[Pkg-utopia-maintainers] Bug#672358: dbus: some machines do not shutdown properly and do not do poweroff
Simon McVittie
smcv at debian.org
Thu May 10 14:05:02 UTC 2012
(Please reply to the bug, not to me - if you just reply to me, other
maintainers can't see your reply. Quoting full-text here for the benefit
of other maintainers.)
On 10/05/12 14:22, Jürgen Kaiser wrote:
> Am Donnerstag, 10. Mai 2012, 13:48:05 schrieben Sie:
>> As far as I understand it, what dbus does (no explicit stop directives)
>> is meant to work [...]
>
> For run level 1 by my personal opinion dbus should be stopped, because I see
> this run level as pour maintance mode and I need no dbus services in this
> mode, may be I am wrong here, but this question has a more philosophic nature.
/etc/init.d/killprocs is run in runlevel 1, and should kill dbus, as far
as I can see; so we shouldn't need to run the script.
>> This might mean that something has changed in dbus and/or init more
>> recently, such that the way init kills it no longer works? (The same
>> dbus version worked fine last time I rebooted my laptop, though.)
>
> May be their is a change but that is beyond my time to check. I would also
> think of changing in basic kernel features called by halt. My squeeze on the
> notebook I talking about runs until this mature update with kernel 2.6.38.
>
>> Alternatively: what upgrade path did you use on the machine where init
>> stalls waiting for dbus?
>
> I have made bad experience with simple updating a debian system from an old to
> new version. So generally I do a complete new install process.
OK, so you're essentially using a new installation on both machines, and
in particular, the /etc on both machines is from wheezy and has not been
upgraded from squeeze?
> -Update from squeeze to wheezy has been done by clearly fresh installation on
> a fresh partition with debootstrap, partition cleaned before with mkfs.ext4.
> then manually added packages as I need.

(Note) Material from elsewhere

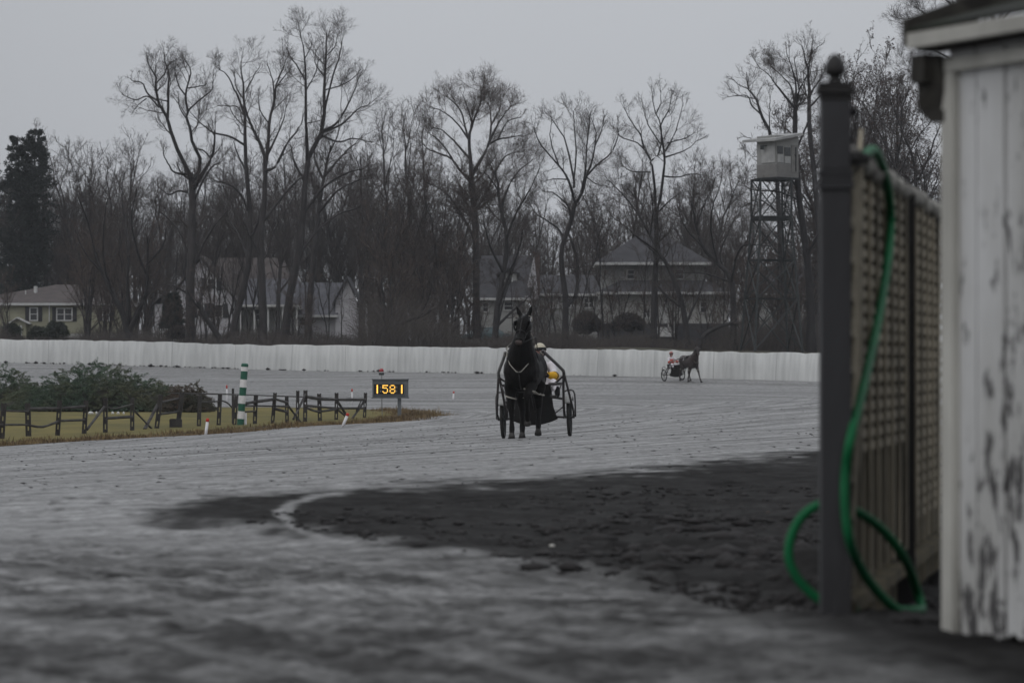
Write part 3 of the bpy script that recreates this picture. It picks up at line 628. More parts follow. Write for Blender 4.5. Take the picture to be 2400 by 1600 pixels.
C_ = [([(616, 803), (616, 692), (611, 608), (613, 524), (621, 468), (622, 425), (622, 374), (608, 332), (588, 290), (577, 256), (570, 225)], 22, 3),
 ([(622, 400), (628, 340), (630, 284), (641, 234), (644, 200), (653, 172), (664, 150)], 11, 2), ([(641, 234), (638, 190), (625, 150)], 5, 2), ([(644, 205), (665, 180), (680, 165)], 4, 2), ([(622, 400), (647, 391), (675, 340), (698, 312), (712, 285)], 9, 3),
 ([(630, 290), (610, 260), (607, 230)], 4, 2), ([(624, 370), (645, 320), (660, 280), (668, 240)], 7, 2), ([(613, 524), (650, 470), (690, 420), (720, 400)], 9, 3), ([(612, 600), (590, 560), (575, 520)], 7, 3)]
traced("bare_tree", "bare tree with two crowded stems before the blue grey garage roof", C_, 284, 103, l1=2.4)
D_ = [([(662, 803), (681, 678), (698, 608), (709, 524), (714, 440), (720, 374), (754, 307), (759, 256), (759, 200), (762, 144), (765, 102), (765, 74)], 22, 2.5),
 ([(720, 374), (720, 312), (720, 256), (723, 186), (720, 130), (714, 92)], 11, 2), ([(757, 280), (765, 240), (785, 172), (799, 130), (806, 98)], 7, 2), ([(754, 307), (787, 290), (810, 256), (824, 228), (849, 172)], 8, 2), ([(754, 310), (800, 290), (835, 256), (866, 240)], 7, 2),
 ([(762, 210), (795, 200), (821, 186), (845, 160)], 4, 2), ([(723, 200), (700, 160), (685, 140), (676, 120)], 5, 2), ([(722, 220), (745, 180), (752, 150)], 4, 2), ([(760, 180), (740, 150), (742, 120)], 4, 2), ([(764, 130), (785, 110), (790, 90)], 3, 1.5), ([(721, 150), (735, 120), (738, 100)], 3, 1.5),
 ([(715, 430), (690, 380), (680, 340)], 7, 3), ([(750, 315), (790, 330), (830, 320), (868, 330)], 7, 2), ([(711, 500), (760, 440), (810, 410), (850, 400)], 9, 3), ([(700, 600), (740, 540), (790, 500), (840, 480)], 9, 3)]
traced("tallest_bare_tree", "tallest bare tree in the row, twin leaders reaching highest into the sky", D_, 287, 104, l1=2.8)
E_ = [([(722, 800), (726, 700), (735, 600), (745, 500), (757, 420), (775, 340)], 20, 5), ([(735, 600), (700, 540), (690, 480)], 8, 3), ([(757, 420), (735, 370), (735, 320)], 8, 3), ([(760, 410), (800, 360), (830, 330)], 8, 3), ([(745, 500), (790, 450), (830, 430), (865, 420)], 8, 3), ([(770, 360), (790, 310), (790, 280)], 5, 2)]
traced("bare_tree", "dense bare tree close behind and right of the tallest tree", E_, 296, 105, l1=3.4, dens=1.3)
F_ = [([(1117, 805), (1116, 640), (1114, 531), (1109, 471), (1104, 410)], 20, 16),
 ([(1104, 412), (1103, 374), (1100, 325), (1109, 289), (1126, 245), (1128, 215)], 12, 2), ([(1105, 412), (1126, 374), (1145, 335), (1150, 296), (1150, 265), (1143, 230)], 11, 2), ([(1145, 335), (1167, 323), (1199, 316), (1225, 310)], 7, 2), ([(1146, 330), (1165, 289), (1187, 253), (1200, 235)], 7, 2),
 ([(1103, 374), (1085, 354), (1058, 323), (1034, 301), (1010, 296)], 8, 2), ([(1101, 418), (1082, 403), (1053, 367), (1010, 350), (985, 330)], 9, 2), ([(1100, 330), (1092, 306), (1082, 265), (1060, 235), (1040, 222)], 7, 2), ([(1100, 330), (1072, 290), (1040, 262), (1010, 248)], 6, 2),
 ([(1108, 300), (1098, 260), (1085, 225)], 5, 2), ([(1150, 290), (1170, 250), (1172, 220)], 5, 2), ([(1110, 500), (1140, 450), (1160, 400), (1185, 360), (1225, 345)], 8, 2), ([(1165, 325), (1190, 280), (1222, 270)], 5, 2), ([(1060, 370), (1030, 330), (1000, 310)], 5, 2), ([(1112, 560), (1080, 500), (1050, 460), (1000, 430)], 8, 2.5)]
traced("round_crowned_bare_tree", "bare tree with a broad rounded fine twigged crown above the centre", F_, 300, 106, l1=3.0, dens=1.45, twig=1.2, mc='twigb')
G_ = [([(1160, 803), (1165, 720), (1180, 640), (1188, 556), (1174, 495), (1167, 434), (1160, 400)], 17, 5), ([(1174, 495), (1190, 440), (1215, 400), (1250, 370)], 8, 2), ([(1187, 560), (1210, 500), (1240, 450), (1265, 400)], 8, 2), ([(1170, 450), (1150, 420), (1130, 400)], 5, 2), ([(1180, 640), (1150, 580), (1135, 520)], 8, 3), ([(1168, 720), (1195, 640), (1215, 590), (1225, 540)], 10, 3), ([(1164, 765), (1200, 730), (1245, 690)], 9, 3)]
traced("bare_tree", "dark forked bare tree just left of the black horse's head", G_, 280, 107, mt='barkd', l1=2.8, dens=1.2)
H_ = [([(1324, 803), (1326, 700), (1318, 640), (1317, 582), (1337, 523), (1350, 475)], 18, 10), ([(1350, 480), (1331, 421), (1307, 386), (1270, 346), (1248, 303)], 8, 2), ([(1345, 440), (1345, 421), (1334, 362), (1323, 322), (1302, 287), (1290, 270)], 7, 2), ([(1350, 475), (1366, 448), (1374, 413), (1387, 381), (1395, 341), (1398, 309), (1387, 270)], 9, 2), ([(1374, 413), (1400, 385), (1428, 362), (1444, 333), (1452, 300)], 6, 2),
 ([(1362, 452), (1372, 400), (1374, 354), (1380, 300), (1384, 265)], 6, 2), ([(1320, 560), (1310, 536), (1283, 515), (1255, 495), (1245, 480)], 7, 2), ([(1335, 530), (1334, 488), (1300, 455), (1275, 450)], 6, 2), ([(1345, 421), (1350, 360), (1345, 300), (1342, 265)], 5, 1.5), ([(1331, 421), (1300, 420), (1275, 425)], 4, 1.5), ([(1310, 390), (1290, 330), (1292, 285)], 4, 1.5), ([(1395, 341), (1412, 300), (1420, 265)], 4, 1.5), ([(1374, 413), (1400, 430), (1420, 432)], 4, 1.5),
 ([(1324, 720), (1350, 690), (1356, 620), (1340, 560), (1330, 540)], 12, 6)]
traced("forked_bare_tree", "bare forked tree with upswept branches right of the black horse", H_, 278, 108, mt='barkd', l1=2.2, dens=.95)
I_ = [([(1533, 805), (1533, 700), (1536, 640), (1539, 582), (1539, 488)], 18, 12), ([(1537, 492), (1535, 448), (1528, 394), (1524, 380), (1545, 357), (1547, 300), (1532, 268), (1524, 232)], 8, 2), ([(1541, 490), (1548, 461), (1553, 408), (1555, 373), (1548, 330), (1543, 300), (1561, 268), (1566, 235)], 9, 2), ([(1524, 378), (1508, 351), (1489, 335), (1454, 322), (1446, 300)], 5, 2), ([(1508, 351), (1500, 320), (1489, 306), (1470, 279), (1458, 255)], 5, 1.5),
 ([(1555, 373), (1580, 365), (1605, 355), (1635, 330)], 5, 1.5), ([(1555, 360), (1575, 325), (1586, 295), (1599, 245)], 5, 1.5), ([(1553, 415), (1588, 416), (1623, 407), (1658, 410)], 5, 1.5), ([(1524, 405), (1481, 402), (1460, 390)], 4, 1.5), ([(1546, 340), (1520, 300), (1510, 270), (1505, 250)], 4, 1.5), ([(1560, 340), (1600, 330), (1620, 320)], 4, 1.5), ([(1535, 272), (1545, 245), (1543, 215)], 3.5, 1.2), ([(1524, 378), (1505, 330), (1502, 300)], 4, 1.5), ([(1540, 500), (1570, 470), (1590, 455)], 5, 2)]
traced("slender_bare_tree", "slender bare tree standing in front of the pyramid roof's peak", I_, 276, 109, mt='barkd', l1=2.0, dens=.95)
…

> - Preparation has been done on desktop system and than, after system is
> working correct, this installation has been copied using rsync excluding
> nonstatic dirs like sys, proc, tmp, etc to the notebook and notebook specific
> changes are added.
>
> For Information: I have a lot of machines to care for, so I handle it over
> years in this way:
> - trying to have similar hardware (if possible) in processor type and graphic
> cards to minimalize special configurations
> - setup debian version on a single machine prepare it
> - copy this installation to all other machines and make miniaml modifications
> like hostname, fstab, etc
> - from this point on all machines run aptitude dist-upgrade periodically
> avoiding mixing of debian versions
>
>> Similarly, did you say you had a similar machine where init *does* kill
>> dbus properly without any intervention from you? If you do, what version
>> of Debian did you originally install on that machine, and what upgrade
>> path did you use there?
> See last remark for debian installation.
>
> The desktop system on which I have prepared the system do a shutdown.
> The notebook system on which prepared system is copied to from desktop system
> do not shutdown without stopping explicitely dbus.
Right, so either the problem is related to one of the changes you made
for the notebook, or it's hardware-specific.
> One remark about my expirience with linux on notebooks: The acpi bios is very
> often buggy, there is no help from manufactorer and we (running linux) have to
> live with this situation or do hard work in reenginiering. As I see kernel
> devoloper do here a hard work and fix a lot. Maybe the whole thing is a bios
> bug on my notebook invoked by dbus???
>
>> I'd be interested to hear what happens with the packaged Debian kernel
>> (linux-image-3.2.0-2-amd64 from unstable and/or
>> linux-image-3.3.0-trunk-amd64 from experimental), if those can boot on
>> your hardware.
> Sorry but I have spend now some days with get the notebook run with wheezy. I
> have not enough time to test some other debian kernels. I have send my bug
> report hoping I could help a little bit to people having similar problems.
>
> I see people on Ubuntu 12.04 have problems shutting down notebooks, then add
> INIT_HALT=POWEROFF to /etc/default/halt and after this modification they have
> success. It tried it and shutdown process succeded. But I think that this
> solution is not the right way, because halt then do not a poweroff so
> different hardware could be enabled after shutdown which is not a good
> solution if a notebook runs on battery.
What is in /etc/default/halt on each of your machines?
Are you absolutely sure that adding/removing stop symlinks for dbus, and
not changing anything else, made the notebook power off / not power off?
Might you have changed something else at the same time, like
/etc/default/halt or the difference between shutdown -h and shutdown -hP?
(I wouldn't be surprised if halt vs. poweroff matters on certain
notebook hardware, but that shouldn't be anything to do with
dbus-daemon, which is fundamentally just a message-passing daemon with a
Unix socket - it doesn't do anything to hardware-related itself.)